Desconstrução da pintura O Grito do Ipiranga de Pedro Américo

Por Maria Marlene Redkva Wanke (apresentação no livroO Grito do Ipiranga Segundo Pedro Américo– Sou do tempo que nas escolas existia uma professora de canto e ensaiávamos todos os hinos possíveis sob o estridente som do velho piano. Toda manhã a bandeira nacional era hasteada e em posição solene e respeitosa entoávamos o hino nacional.

Por ocasião do aniversário da independência éramos obrigadas pela escola a pedir a nossa mãe e para engomar a túnica branca que servia de uniforme e eu mesma tinha que passar alvaiada no tênis que naqueles tempos só eram usados nas aulas de educação física. Então desfilávamos garbosas na principal avenida da cidade.

No começo, nem entendíamos aquele contato com as festas da independência e marcava muito a longa espera nas ruas laterais da avenida aguardando a nossa hora de marchar diante do palanque das autoridades. Como participante, minha preocupação era não errar o passo.

O efeito do quadro “Independência ou Morte

No início do segundo ano da minha vida escolar fomos conduzidas para nossa nova sala de aulas e a primeira coisa que vi foi uma grande gravura do quadro “Independência ou Morte” fixada na parede ao lado do crucifixo.
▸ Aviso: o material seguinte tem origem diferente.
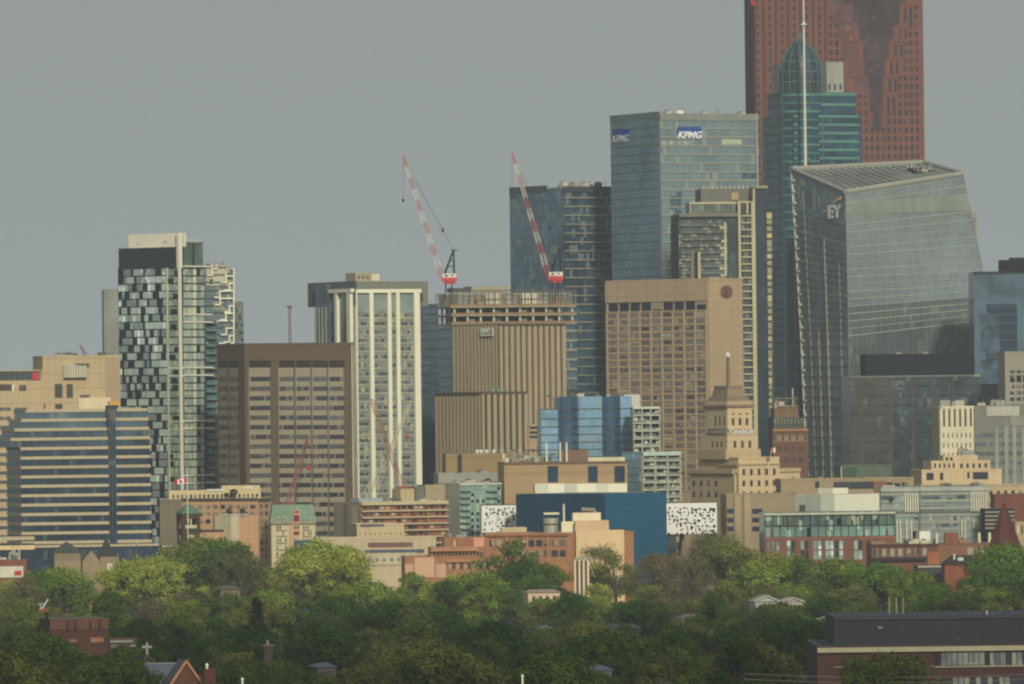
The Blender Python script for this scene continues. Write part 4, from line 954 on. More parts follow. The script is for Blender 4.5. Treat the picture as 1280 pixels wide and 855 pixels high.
# ---- old brick office
b = slab('brick_building', 'dark red brick block with green roof right of the tiered stone tower', 960, 966, 1010, 537, 3360, (112, 82, 66), al=12, par=.3)
b.plate('R', 966, 536, 1010, 539, wall((160, 118, 76)), .6, part='cornice'); b.plate('R', 966, 551, 1010, 552.5, wall((150, 110, 74)), .4, part='cornice')
for x in (971, 980, 989, 998): b.grid('R', x, 544, x + 6, 551, 2, 1, .6, .9, [wall((150, 140, 118))]); b.grid('R', x, 557.5, x + 6, 564, 2, 1, .5, .9, [gdark]); b.grid('R', x, 571, x + 6, 579, 2, 1, .5, .9, [gdark])
v = b.vol(962, 967, 1004, 522, back=2, ybot=537, D=10); v.body(wall((84, 88, 78)), 'roof'); v.ribs('R', 968, 523, 1002, 530, 9, .5, wall((130, 130, 112)), .5)
v2 = b.vol(964, 968, 998, 510, back=4, ybot=523, D=8); v2.body(wall((124, 100, 74)), 'penthouse'); v2.plate('R', 967, 507, 1002, 508.5, wall((140, 120, 84)), 1, part='gantry'); v2.plate('R', 990, 485, 991.5, 510, wall((170, 166, 148)), .5, part='stack'); v2.plate('R', 967, 497, 1000, 498.4, wall((112, 112, 90)), .5, part='gantry'); v2.plate('R', 993, 498, 994.5, 510, wall((112, 112, 90)), .5, part='gantry')
b.clutter(v2, 5, seed=77, h=(1, 3)); b.finish()

# ---- faceted blue glass block with white condo wings
b = Bld('office_block', 'bright blue faceted glass block with stepped crown above the plain dark blue box', 676.5, 677, 790, 511, 3160, al=4, D=22)
lb = glass((112, 150, 162), .12, 1.2, 3, light=(130, 162, 166), lf=.15, big=.2); db = glass((48, 86, 108), .3, 1.2, 3, light=(70, 110, 140), lf=.1, big=.2); mbm = glass((76, 114, 128), .2, 1.2, 3, lf=.1, big=.2)  # sunlit bays and shaded recesses painted as lighter and darker glass
b.zt = b.pt('R', 730, 495.5)[1]; zst = b.pt('R', 684, 511)[1]
px = [676.5, 697.5, 700.5, 705, 716, 720.5, 723, 752, 755, 760, 770, 776, 790]
dep = [0, 0, 1.6, 4.5, 4.5, 1.6, -1.4, -1.4, 1.6, 4.5, 4.5, 0, 0]
xs = [b.pt('R', p, 540)[0] for p in px]
def plan(d0, i0, i1, off=0): return [(xs[i], dep[i] + off) for i in range(i0, i1)] 
pts = plan(0, 0, 13) + [(xs[12], 22), (xs[0], 22)]
mbx = b.part('faceted_glazing')
ztop = lambda i: b.zt if 1 <= i < 12 else zst
for i in range(12):
    z = zst if i < 1 else b.zt
    (x0, y0), (x1, y1) = (xs[i], dep[i]), (xs[i + 1], dep[i + 1]); mt = (lb, mbm, db, db, mbm, lb, lb, mbm, db, db, mbm, lb)[i]
    mbx.face([(x0, y0, 0), (x1, y1, 0), (x1, y1, z), (x0, y0, z)], mt)
b.part('wall').prism([(xs[1], 4.6), (xs[12], 4.6), (xs[12], 22), (xs[1], 22)], 0, b.zt - .3, mbm, b.roofm); b.part('wall').prism([(xs[0], .1), (xs[1], .1), (xs[1] - .01, 22), (xs[0], 22)], 0, zst - .1, lb, b.roofm)
b.part('roof').face([(xs[i], dep[i], b.zt - .02) for i in range(1, 13)] + [(xs[12], 22, b.zt - .02), (xs[1], 22, b.zt - .02)], b.roofm)
ln = wall((94, 100, 102))
for y in (511, 523, 533, 542.8, 552.3, 561.5, 571, 581, 591, 601):
    z = b.pt('R', 730, y)[1]; mb = b.single('floor_line')
    for i in range(12): mb.tube((xs[i], dep[i] - .1, z), (xs[i + 1], dep[i + 1] - .1, z), .28, .28, ln, 4)
for i in range(40):
    x = xs[1] + (xs[12] - xs[1]) * i / 39; k = max(j for j in range(13) if xs[j] <= x + .001); k = min(k, 11); yy = dep[k] + (dep[k + 1] - dep[k]) * (x - xs[k]) / (xs[k + 1] - xs[k]); b.part('mullion').tube((x, yy - .08, 0), (x, yy - .08, b.zt), .07, .07, ln, 4)
v = b.vol(779, 780, 800, 493.5, back=3, ybot=510, D=8); v.body(wall((190, 190, 172), panel=2, seam=2), 'plant_box'); v.plate('R', 781, 496, 788.5, 502.5, wall((70, 62, 66)), .2, part='louvre'); b.clutter(b, 6, seed=14, h=(.4, 1.2)); b.finish()
b = Bld('apartment_block', 'white balcony apartment block with blue glass edge, right of the faceted blue block', 790, 791, 824, 509, 3140, al=4, D=14)
def condo(b, x0, xr, y0, fl, n, w=wall((188, 186, 160), var=.08)):
    b.body(glass((84, 90, 84), .5, 1.3, 3, light=(150, 150, 124), lf=.3), 'glazing')
    for j in range(n):
        y = y0 + fl * j; a0, a1, z0, z1 = b.rect('R', x0, y, xr, y + fl)
        mb = b.single('balcony'); b.fb(mb, 'R', -.2, b.W + .3, z0 - .15, z0 + .15, 0, 1.8, w); b.fb(b.single('railing', mb), 'R', -.1, b.W + .2, z0 + .15, z0 + 1.15, 1.6, 1.7, glass((132, 136, 120), .3, 1.2, 1.2, light=(170, 170, 146), lf=.3))
        r = random.Random(j + int(x0))
        for k in range(5):
            if r.random() < .6: x = b.W * k / 5 + r.random(); b.fb(b.single('panel', mb), 'R', x, x + 1.3, z0 + .2, z1 - .2, 0, .2, w)
            if r.random() < .45: x = b.W * k / 5 + r.random(); b.fb(b.single('dark_window', mb), 'R', x, x + 2.1, z0 + 1.2, z1 - .2, 0, .25, wall((46, 42, 54)))
    for k in (0, .33, .66, 1): b.fb(b.part('fin_wall'), 'R', max(0, b.W * k - .2), b.W * k + .2, b.pt('R', x0, y0 + fl * n)[1], b.zt - .3, 0, 1.65, w)
condo(b, 791, 824, 509.5, 9.75, 12)
b.plate('R', 791, 508.5, 824, 511, wall((196, 198, 180)), 1.9, part='roof_edge'); b.finish()
b = Bld('apartment_block', 'lower white balcony apartment block with pale blue glass side, left of the stone tower', 778, 801, 848, 565, 3110, al=30, D=None)
condo(b, 801, 848, 567, 9.1, 11)
b.plate('L', 778, 565, 801, 700, glass((120, 152, 156), .1, 1.2, 3, lf=.15, big=.1), .1, part='blue_glazing'); b.lines('L', 778, 566, 801, 566 + 9.1 * 10, 10, .25, wall((110, 130, 134)), .2, 'floor_line')
b.plate('R', 800, 564.5, 848, 569.5, wall((176, 192, 184), panel=1.2), 1.9, part='roof_screen'); b.finish()

# ---- tan box with white screens
tb = wall((166, 136, 98), var=.05, panel=1.4, seam=12)
b = Bld('laboratory_building', 'tan panelled box with three tall blue windows above a row of white screens', 628, 630, 784, 578, 3096, al=4, D=36)
b.body(tb); b.plate('R', 630, 577, 784, 579.5, wall((120, 92, 70)), .6, part='roof_edge')
for x0, x1 in ((684.5, 697.5), (735, 747), (768, 781)): b.plate('R', x0, 582.5, x1, 603, glass((34, 62, 74), .4, 1.2, 4, light=(90, 120, 130), lf=.1), .15, part='window', single=True)
for i, (x0, x1) in enumerate(((668, 684), (684, 706), (706.5, 721), (721, 744), (744, 760), (760, 783))):
    b.plate('R', x0, 604.5, x1, 619, wall(((200, 196, 176), (220, 216, 190), (192, 190, 176), (224, 220, 192), (200, 198, 182), (220, 214, 184))[i], var=.04), 2.2 + .1 * (i % 2), part='white_screen', single=True)
b.plate('R', 735, 571.5, 781, 577, wall((200, 190, 156)), .3, part='parapet_wall')
v = b.vol(697, 700, 735, 563, back=5, ybot=578, D=10); v.body(wall((130, 102, 84), panel=1.5), 'plant_house')
pm = [wall((160, 160, 146)), wall((110, 108, 98)), wall((190, 186, 166)), wall((140, 128, 110))]; rr = random.Random(3)
for i in range(34):
    x = rr.uniform(0, b.pt('R', 700, 575)[0] - 3); y = rr.uniform(1, 12); z = b.zt; mb = b.part('pipework'); m_ = rr.choice(pm); h = rr.uniform(.6, 3.4)
    if rr.random() < .5: mb.tube((x, y, z), (x, y, z + h), .25, .25, m_, 6); mb.tube((x, y, z + h), (x + rr.uniform(1.5, 5), y, z + h), .22, .22, m_, 6)
    else: mb.box(x, x + rr.uniform(1, 3), y, y + 1.5, z, z + h * .8, m_)
for px, yy in ((684, 553), (701, 553), (709, 553)): mb = b.single('flue_stack'); x = b.pt('R', px, 570)[0]; zt = b.pt('R', px, yy)[1]; mb.tube((x, 3, b.zt), (x, 3, zt), .45, .4, wall((206, 202, 184), .4), 8)
b.finish()
b = Bld('laboratory_building', 'tan ribbed plant box with one dark slot, left of the rooftop pipework', 556, 557, 640, 567.5, 3185, al=4, D=20)
b.body(wall((150, 124, 84), var=.06, panel=1.2, seam=9)); b.plate('R', 572, 568, 577.5, 600, wall((62, 66, 60)), .2, part='slot'); b.plate('R', 628, 567, 631, 580, wall((210, 196, 150)), .3, part='end_strip'); b.plate('R', 632, 577, 700, 590, tb, .3)
for i, px in enumerate((597, 602, 609, 618)): mb = b.single('roof_vent'); x = b.pt('R', px, 567)[0]; mb.lathe((x, 3), [(.5, b.zt - .1), (.5, b.zt + .5), (.9, b.zt + .7), (.7, b.zt + 1.3), (.1, b.zt + 1.6)], wall((206, 206, 196)), 8)
for i in range(14): mb = b.part('pipework'); x = b.pt('R', 618 + i * 5.5, 567)[0]; mb.tube((x, 4, b.zt), (x, 4, b.zt + 1 + (i % 4) * .6), .3, .3, pm[i % 4], 5); mb.tube((x, 4, b.zt + 1), (x + 2.5, 4, b.zt + 1), .25, .25, pm[(i + 1) % 4], 5)
b.finish()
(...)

Como naquele primeiro ano não nos explicaram o significado daquela imagem, nos momentos de desconcentração eu ficava olhando aquela gravura imaginando ser uma cena tirada dos livros de contos de fada, com um príncipe ao centro incentivando os soldados a salvar uma suposta princesa num castelo qualquer.

Com o tempo fui me dando conta do real significado da gravura. Mas a desconstrução daquela imagem de criança levou mais tempo que a própria pintura feita pelo artista.

No colegial, soube daquela história da dor de barriga do príncipe, o que de certa maneira embaralhou a minha visão da cena certinha que tinha do quadro famoso.

 

Ora, se o príncipe estava com esse mal estar não poderia exibir toda aquela exuberância contida na sua imagem épica. Depois aprendi que num passe de mágica, Pedro Américo tinha transformado burros e mulas em exuberantes cavalos.

Talvez minha principal decepção a respeito foi, quando já na faculdade, descobri que existem três relatos de testemunhas oculares do episódio do “grito” que os autores dos livros didáticos da época ignoraram.

Esses compêndios de história eram fantasiosos e baseados sempre no relato pictórico do pintor.
Ora, que educação é essa que privilegia a fantasia em relação a uma ação documentada descrita por pessoas que viram o episódio?

 

Mas foi no dia a dia de professora de história que aprendi muito com o questionamento da criançada. Vendo atentamente a gravura, estranhavam, por exemplo, que aqueles soldados da comitiva estivessem de uniformes limpos – aparentando terem saídos do alfaiate – depois de uma penosa viagem na poeira de uma estrada rústica. Queriam saber porque esses mesmos soldados não portavam armas de fogo, exibindo suas espadas desembainhadas para o céu. E aquele gaiato que erguia seu guarda chuva em vez de uma espada? Ora, o céu estava limpo sem indicação de chuvas.

A dúvida mais interessante surgiu de um pré adolescente, e portanto, com imagem do quadro já fixada na sua memória.

Queria saber se “o cara” que tinha pintado a cena fazia parte da comitiva do príncipe. Por que? Ora, ela sabia todos os detalhes numa época que ainda não existia a fotografia.

Todas as respostas são óbvias, isto é, que o quadro poderia se chamar, tal como este livro, de “O Grito do Ipiranga segundo Pedro Américo”. Toda esta abordagem contida no quadro saiu da cabeça do pintor, mais de 60 anos depois do ato, e só.

Esta história permite uma reflexão sobre a qualidade das informações que o professor repassa a seus alunos.

 

Numa ponta está a dificuldade de absorção das informações e sua fixação na memória dos estudantes. Na outra, para um bom professor, existe o perigo do conteúdo acabar num exagero – ou auto sugestão – que o aluno possa  deformar um a informação.

Passando por cima dos delírios, o quadro não deixa de ser uma lembrança inestimável. É como a imagem dos santos: estão ali para lembrar sua presença.

Nenhum país pode exibir um quadro de um ato que supostamente divide sua soberania: antes, uma colônia e depois, um país livre.

Sempre acreditei e preguei para meus alunos que a independência política só é completa para cidadãos com cidadania plena, gozando das liberdades e respeitando as leis do país soberano. Deve sempre estar acompanhada da justiça social, econômica e cultural de seus cidadões.

Nada mau para quem começou esta história como num conto de fadas.